I am working on prep questions for the Qualifying exam and stuck with the following one. I tried to find the joint density using the transformation by the Jacobian, but it did not work out because I could not figure out the inverse of $U$ and $V$. Any helps would be appreciated!
Let $X$ and $Y$ be independent Exponential random variables with mean 1. Let $$U = \exp(X) + 2\exp(Y), V = 2\exp(X^2) + \exp(Y^2)$$ and let $g(u,v)$ be a joint density for $U$ and $V$ which is as continuous as possible. Find the value of $g(3e,3e)$.

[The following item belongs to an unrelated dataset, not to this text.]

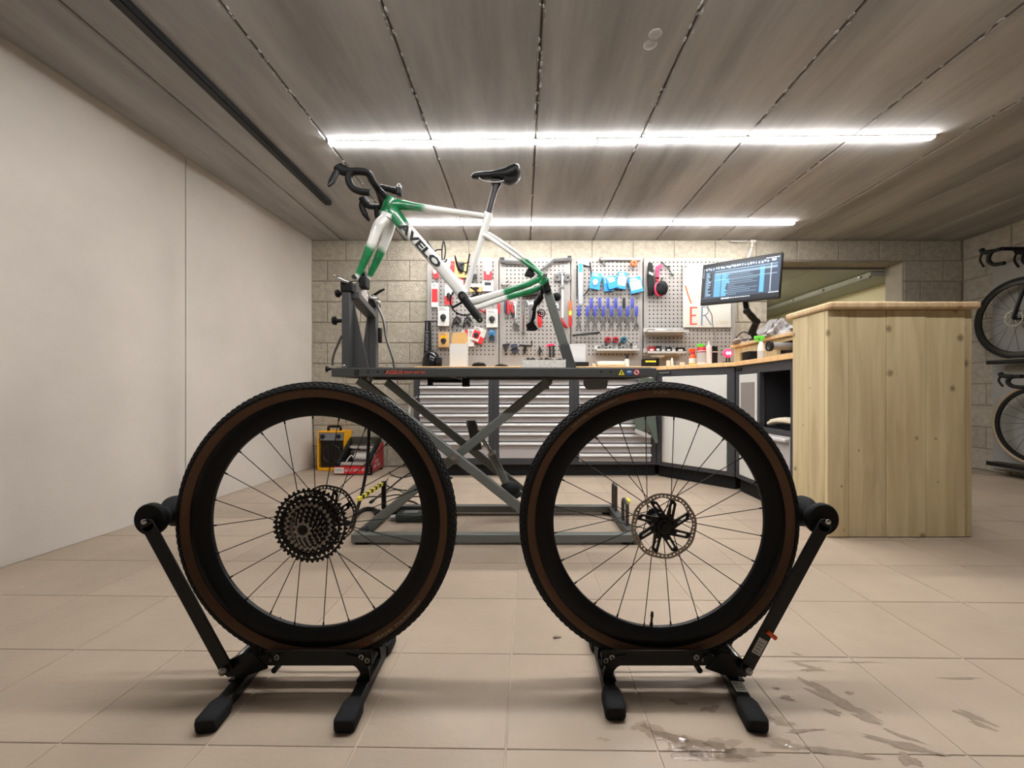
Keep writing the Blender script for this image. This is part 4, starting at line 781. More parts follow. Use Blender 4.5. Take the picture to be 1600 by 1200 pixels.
# rags on the shelf
def rag(name, lab, c, sx_, sy_, sz_, m, seed):
    rnd = random.Random(seed); t = thing(name, lab, 'cloth', c); q = MB(); n1, n2 = 40, 16; f1, f2, f3 = rnd.uniform(2,4), rnd.uniform(2,5), rnd.uniform(0,6); vs = []
    for i in range(n2+1):
        th_ = math.pi/2*i/n2
        for k_ in range(n1):
            a_ = 2*math.pi*k_/n1; w_ = 1+.20*math.sin(f1*a_+f3)+.20*math.sin(5*a_+th_*f2*2)+.16*math.sin(9*a_-7*th_)
            vs.append(V(c)+V((sx_*math.sin(th_)*math.cos(a_)*w_, sy_*math.sin(th_)*math.sin(a_)*w_, .001+sz_*max(0,math.cos(th_))*(1+.4*math.sin(3*a_+f3)*math.sin(2*th_)+.22*math.sin(7*a_+4*th_)*math.sin(2*th_)))))
    q.add(vs, [(i*n1+k_,(i+1)*n1+k_,(i+1)*n1+(k_+1)%n1,i*n1+(k_+1)%n1) for i in range(n2) for k_ in range(n1)]+[tuple(n2*n1+k_ for k_ in range(n1))]); q.build('folds', m, t)
    q = MB(); q.sweep(arc([V(c)+V((sx_*.6*math.cos(a_), sy_*.6*math.sin(a_)-.01, sz_*(.55+.3*math.sin(3*a_)))) for a_ in (2.6,3.4,4.2,5.0,5.6)]), .006, Z3, 6); q.build('hem', m, t)
zt_ = zs1+.0045
rag('grey_rag', 'crumpled pale grey rag heaped highest on the socket shelf', (1.83, 2.98, zt_), .085, .13, .10, 'cloth', 3)
rag('grey_rag', 'dark grey rag lying flat nearer the counter on the socket shelf', (1.86, 2.62, zt_), .09, .15, .055, mat('cloth_dark', (98,95,96), .95, var=.2, scale=30, bump=.3), 8)
rag('grey_rag', 'greyish brown rag spilling over the far end of the socket shelf', (1.83, 3.44, zt_), .075, .08, .05, mat('cloth_brown', (142,132,124), .95, var=.2, scale=30, bump=.3), 12)
t = thing('black_cable', 'black cable looping over the far end of the socket shelf', 'cable', (1.84, 3.5, zt_)); q = MB(); q.sweep(arc([P(1150,528,3.545),P(1160,519,3.54),P(1170,522,3.535),P(1166,531,3.535),P(1161,536.5,3.535)]), .005, Z3, 6); q.build('sheath', 'blackm', t); q = MB(); q.cyl(P(1163,534,3.535), P(1160,537.5,3.535), .007, 8); q.build('plug', 'ink', t)

# monitor on its arm
TL, TR, BL = P(1098.3,414,3.23), P(1223,393.5,2.84), P(1101,476.3,3.21)
U = (TR-TL).normalized(); W = (TL-BL); W = (W-U*W.dot(U)).normalized(); N_ = U.cross(W)   # N_ points to the viewer
if N_.y > 0: N_ = -N_
mw, mh = (TR-TL).length, (TL-BL).length
t = thing('monitor', 'wide black monitor showing a dark spreadsheet, tilted on a black arm', 'monitor', tuple((TL+TR)/2-W*mh))
def mr(q, a, c, b_, d_, o, th): q.prism([(a,-b_),(c,-b_),(c,-d_),(a,-d_)], TL+N_*o, U, W, N_, th)
q = MB(); mr(q, 0, mw, 0, mh, -.03, .03); q.build('housing', 'black', t, bevel=.004)
q = MB(); mr(q, .008, mw-.008, .007, mh-.016, 0, .001); q.build('screen', 'screen', t)
def scr(rects, m, nm, o=.001):
    q = MB()
    for x, y, w_, h_ in rects:
        a, c, b_, d_ = .008+(mw-.016)*x, .008+(mw-.016)*(x+w_), .007+(mh-.023)*y, .007+(mh-.023)*(y+h_); mr(q, a, c, b_, d_, o, .0004)
    q.build(nm, m, t, smooth=False, kind='stuff')
rr = random.Random(5)
scr([(0,0,1,.075),(0,.075,.035,.80),(.05,.24,.085,.60),(0,.9,1,.1)], 'scr0', 'dark_bars')
scr([(.05,.22,.03,.62),(.17,.20,.8,.025),(.17,.255,.8,.06),(.17,.43,.8,.022)]+[(.36,.34+.045*k_,rr.uniform(.08,.4),.012) for k_ in range(12)]+[(.05,.235+.03*k_,.03+rr.uniform(0,.05),.03) for k_ in range(20)], 'scr1', 'grey_rows', .0016)
scr([(.765,.25+.031*k_,.055,.02) for k_ in range(20)]+[(.17,.3+.029*k_,.09,.016) for k_ in range(20)]+[(.27,.3+.029*k_,rr.uniform(.05,.11),.018) for k_ in range(20)], 'scr2', 'blue_cells', .0022)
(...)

Define $(u,v)=\big(e^x+2e^y,2e^{x^2}+e^{y^2}\big)$ where $(x,y)\in (0,\infty)^2$. Observe how $$(u,v)=(3e,3e) \iff (x,y)=(1,1)$$ Therefore $$g(3e,3e)=f_{XY}(1,1)\Bigg|\frac{\partial(x,y)}{\partial(u,v)}\Bigg|_{(u,v)=(3e,3e)}\Bigg|=\frac{f_{XY}(1,1)}{\Bigg|\frac{\partial(u,v)}{\partial(x,y)}\Bigg|_{(x,y)=(1,1)}\Bigg|}$$ Since $X,Y\sim \exp(1)$ are independent we have $f_{X,Y}(x,y)=f_{X}(x)f_{Y}(y)=e^{-(x+y)}$ which is supported $(0,\infty)^2$. Also $\frac{\partial(u,v)}{\partial(x,y)}=2ye^xe^{y^2}-8xe^{x^2}e^y$ so that $g(3e,3e)=\frac{e^{-2}}{\big|-6e^2\big|}=\frac{1}{6e^4}$.